Audi TT'yi hepimiz göze çarpan tasarımıyla hatırlarız. Genellikle oturaklı modeller (Quattro ile birer çılgına dönen makineleri tenzih ederim) görmeye alıştığımız Alman üretici, 1990'larda şaşırtıcı bir hamle ile TT gibi heyecan verici bir model ile karşımıza çıkmıştı. Hep birlikte dönüp bu modelin ilk jenerasyonunu inceliyoruz.
Nedir bu araç?
TT, küçük ve iki kapılı bir spor otomobil idi. "2+2" şeklindeki Coupe ve sadece iki koltuğa sahip bir Roadster versiyonu ile satılmıştı.
Nerede, ne zaman üretildi?
Modelin ilk jenerasyonu 1998 yılında tanıtıldı ve üretimi 2006'ya kadar devam etti. Araç, Audi'nin merkezi olan Ingolstadt'ta üretilen ve boyanan gövdeler kullanılarak, Volkswagen Grubu'nun Macaristan'daki Gyor fabrikasında montajlandı.

Teknik veriler
Altyapısını Volkswagen Grubu'nun A platformundan alan TT, ön bölüme enine yerleştirilmiş motorundan üretilen gücü ön aksa veya dört tekerleğin tamamına aktarıyordu. Turboşarjlı, dört silindirli, 1.8 litrelik ünite dört farklı güç çıkışı sunuyordu. Bunun dışında spor otomobil atmosferik, 3.2 litrelik V6 motor ile alınabiliyordu.

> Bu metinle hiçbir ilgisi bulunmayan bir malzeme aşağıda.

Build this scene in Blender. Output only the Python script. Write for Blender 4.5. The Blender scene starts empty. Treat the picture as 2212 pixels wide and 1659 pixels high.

Tamamen bağımsız ön süspansiyon standart pakete dâhildi. 2003 yılından itibaren Roadster paketinde 5 ve 6 ileri manuel vites kutusunun yanında 6 ileri, çift kavramalı otomatik şanzıman ile satılmıştı.
Peki kötü giden neler vardı?
İlk başta birçok şey diyebiliriz. TT, 1998'in sonunda yapılan tanıtımı sonrasında basından büyük ilgi gördü. Ancak ilginin arkasında beğeni yoktu zira yüksek hızda gerçekleşen birçok ölümlü kaza vardı. Bu vakaların çok büyük bir kısmı 180 km/s hız üzerinde yapılan şerit değişimlerinde veya keskin virajlarda meydana gelmişti.
Bu durum, Alman üreticinin hem Coupe, hem de Roadster versiyonlarının üretim tarihi 1999'un sonu ve 2000'in başını kapsayan modellerini geri çağırarak aracın yüksek hızlarda kararlılığını ve tahmin edilebilirliğini hatırı sayılır ölçüde iyileştirmesine neden olmuştu. Standart ve güncellenmiş bir ESP, yeni bir arka kanat gibi gelişitirmeler ile sorunların önüne geçilmeye çalışıldı. Ayrıca, süspansiyon ayarları da yeniden düzenlenmişti.


Tüm sorun bununla sınırlı değildi, bir de kalite sıkıntıları vardı. Zamanında diğer tüm Volkswagen Grubu ürününde olduğu gibi Audi TT'de de bazı elektronik problemler bulunuyordu. Bunlara sorunlu elektrikli camlar ve gösterge panelini örnek gösterebiliriz. 2008 yılında markaya açılan bir dava ile işler biraz çığrından çıktı. Aynı yılın mayıs ayında Audi tüm arızalı gösterge panellerini tamir etmeyi veya daha önce müşterilerinden alınan tamirat ücretlerini iade etmeyi kabul etmişti.
2007 yılında açılan bir diğer dava ise 1.8 litrelik turbo motorların zamanlama (eksantrik) kayışı ile alakalıydı. Şikayetler, bahsi geçen zamanlama kayışlarının markanın belirttiği servis ömründen önce bozulduğu yönünde idi. Audi, eksantrik milinin çalışmasında görev yapan zamanlama kayışlarının ücretsiz değişimini gerçekleşmişti.
Sonuç
Aracın harika göründüğü konusunun tartışmasız olduğunu düşünüyorum. 1994 yılında tanıtılan bir konsepti temel alan modelin kesinlikle zamanında rakipleriyle karşılaştırıldığında çok ilginç göründüğü bir gerçek. Evet, üretimin ilk yıllarındaki kötü yol tutuş ve bazı elektronik problemleri oldu fakat 1999/2000 geri çağırması ve 2003 makyajı sonrasında işler daha iyiye gitti. Sevilse de, sevilmese de ilk jenerasyon TT, Audi'nin hâlihazırda sunduğu yelpazedeki en nevi şahsına münhasır seçeneğin temellerini attı.